Re: [PATCH 0/2] Fix CMDLINE_EXTEND handling for FDT "bootargs"

From: Christophe Leroy
Date: Mon Mar 01 2021 - 17:45:39 EST




Le 01/03/2021 à 18:26, Rob Herring a écrit :
+PPC folks and Daniel W

On Mon, Mar 1, 2021 at 8:42 AM Will Deacon <will@xxxxxxxxxx> wrote:

On Mon, Mar 01, 2021 at 08:19:32AM -0600, Rob Herring wrote:
On Thu, Feb 25, 2021 at 6:59 AM Will Deacon <will@xxxxxxxxxx> wrote:
We recently [1] enabled support for CMDLINE_EXTEND on arm64, however
when I started looking at replacing Android's out-of-tree implementation [2]

Did anyone go read the common, reworked version of all this I
referenced that supports prepend and append. Here it is again[1].
Maybe I should have been more assertive there and said 'extend' is
ambiguous.

I tried reading that, but (a) most of the series is not in the mailing list
archives and (b) the patch that _is_ doesn't touch CMDLINE_EXTEND at all.
Right now the code in mainline does the opposite of what it's documented to
do.

Actually, there is a newer version I found:

https://lore.kernel.org/linuxppc-dev/1551469472-53043-1-git-send-email-danielwa@xxxxxxxxx/
https://lore.kernel.org/linuxppc-dev/1551469472-53043-2-git-send-email-danielwa@xxxxxxxxx/
https://lore.kernel.org/linuxppc-dev/1551469472-53043-3-git-send-email-danielwa@xxxxxxxxx/

This was seen as too much intrusive into powerpc.

I proposed an alternative at https://patchwork.ozlabs.org/project/linuxppc-dev/cover/cover.1554195798.git.christophe.leroy@xxxxxx/ but never got any feedback.



(Once again, there's some weird threading going on)

with the upstream version, I noticed that the two behave significantly
differently: Android follows the Kconfig help text of appending the
bootloader arguments to the kernel command line, whereas upstream appends
the kernel command line to the bootloader arguments. That is, except for
the EFI stub, which follows the documented behaviour.

I think the documented behaviour is more useful, so this patch series
reworks the FDT code to follow that and updates the very recently merged
arm64 idreg early command-line parsing as well.

I can just as easily argue that the kernel having the last say makes
sense.

Dunno, I'd say that's what CMDLINE_FORCE is for. Plus you'd be arguing
against both the documentation and the EFI stub implementation.

CMDLINE_FORCE is a complete override, not a merging of command lines.

Regardless, I'm pretty sure there's someone out there relying on current
behavior. What is the impact of this change to other arches?

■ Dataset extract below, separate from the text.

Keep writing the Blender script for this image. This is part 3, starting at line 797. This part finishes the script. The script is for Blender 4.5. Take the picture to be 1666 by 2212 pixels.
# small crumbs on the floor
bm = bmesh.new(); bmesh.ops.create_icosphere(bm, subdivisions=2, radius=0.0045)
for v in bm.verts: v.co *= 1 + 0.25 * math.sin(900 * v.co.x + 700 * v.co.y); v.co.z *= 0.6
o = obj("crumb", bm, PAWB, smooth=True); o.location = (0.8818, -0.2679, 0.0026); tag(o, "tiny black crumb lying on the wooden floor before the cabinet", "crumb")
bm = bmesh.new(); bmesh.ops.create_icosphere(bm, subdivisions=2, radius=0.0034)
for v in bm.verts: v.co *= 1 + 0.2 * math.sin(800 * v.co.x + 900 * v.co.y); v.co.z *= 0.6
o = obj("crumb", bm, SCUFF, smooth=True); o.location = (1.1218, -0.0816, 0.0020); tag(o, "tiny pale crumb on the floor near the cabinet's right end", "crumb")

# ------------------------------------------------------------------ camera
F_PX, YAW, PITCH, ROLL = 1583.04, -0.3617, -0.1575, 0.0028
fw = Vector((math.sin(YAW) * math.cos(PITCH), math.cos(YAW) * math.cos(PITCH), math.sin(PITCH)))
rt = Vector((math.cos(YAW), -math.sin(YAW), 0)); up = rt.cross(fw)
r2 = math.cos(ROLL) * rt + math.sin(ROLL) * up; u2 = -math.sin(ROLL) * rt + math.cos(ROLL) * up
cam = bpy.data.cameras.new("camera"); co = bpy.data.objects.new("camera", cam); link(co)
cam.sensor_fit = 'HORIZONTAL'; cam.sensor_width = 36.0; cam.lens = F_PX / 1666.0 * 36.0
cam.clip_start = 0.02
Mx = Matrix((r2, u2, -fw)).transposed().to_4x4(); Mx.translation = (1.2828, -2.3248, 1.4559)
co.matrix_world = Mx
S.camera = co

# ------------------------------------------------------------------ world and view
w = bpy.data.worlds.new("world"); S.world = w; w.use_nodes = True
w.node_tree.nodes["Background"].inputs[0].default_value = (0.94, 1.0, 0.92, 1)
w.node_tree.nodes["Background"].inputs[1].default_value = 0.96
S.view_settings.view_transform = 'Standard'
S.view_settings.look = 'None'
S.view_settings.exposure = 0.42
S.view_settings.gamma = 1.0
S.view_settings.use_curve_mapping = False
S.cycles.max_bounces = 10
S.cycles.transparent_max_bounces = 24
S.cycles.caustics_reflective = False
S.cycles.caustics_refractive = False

On arm64, I doubt it, as Android is the main user of this (where it's been
supported for 9 years with the documented behaviour).

The other option, then, is reverting CMDLINE_EXTEND from arm64 until this is
figured out. I think that's preferable to having divergent behaviour.

As for other architectures, I think the ATAGs-based solution on arch/arm/
gets it right:

static int __init parse_tag_cmdline(const struct tag *tag)
{
#if defined(CONFIG_CMDLINE_EXTEND)
strlcat(default_command_line, " ", COMMAND_LINE_SIZE);
strlcat(default_command_line, tag->u.cmdline.cmdline,
COMMAND_LINE_SIZE);

The question is really whether any arm32 DT based platform depends on
the current behavior. RiscV could also be relying on current behavior.
Powerpc also uses the current behavior (and the documentation is also
wrong there). Changing the behavior in the FDT code means the powerpc
early PROM code and the FDT code do the opposite.

Arm32 has had current behaviour for 5 years. Powerpc for 1.5 years and
Risc-V for 2 years. Then there's MIPS which has its own Kconfig
symbols for this and is its own kind of mess. Either we assume
existing users didn't really care about the order or we have to
support both prepend and append.

For now I think we have two options for arm64: either fix the fdt code,
or revert CMDLINE_EXTEND until the PREPEND/APPEND series is merged. Which
do you prefer?

Like anything copied across arches, I want someone to look at this
across all architectures and make this common instead of just copying
to new arches. The prepend/append series is the closest we've come.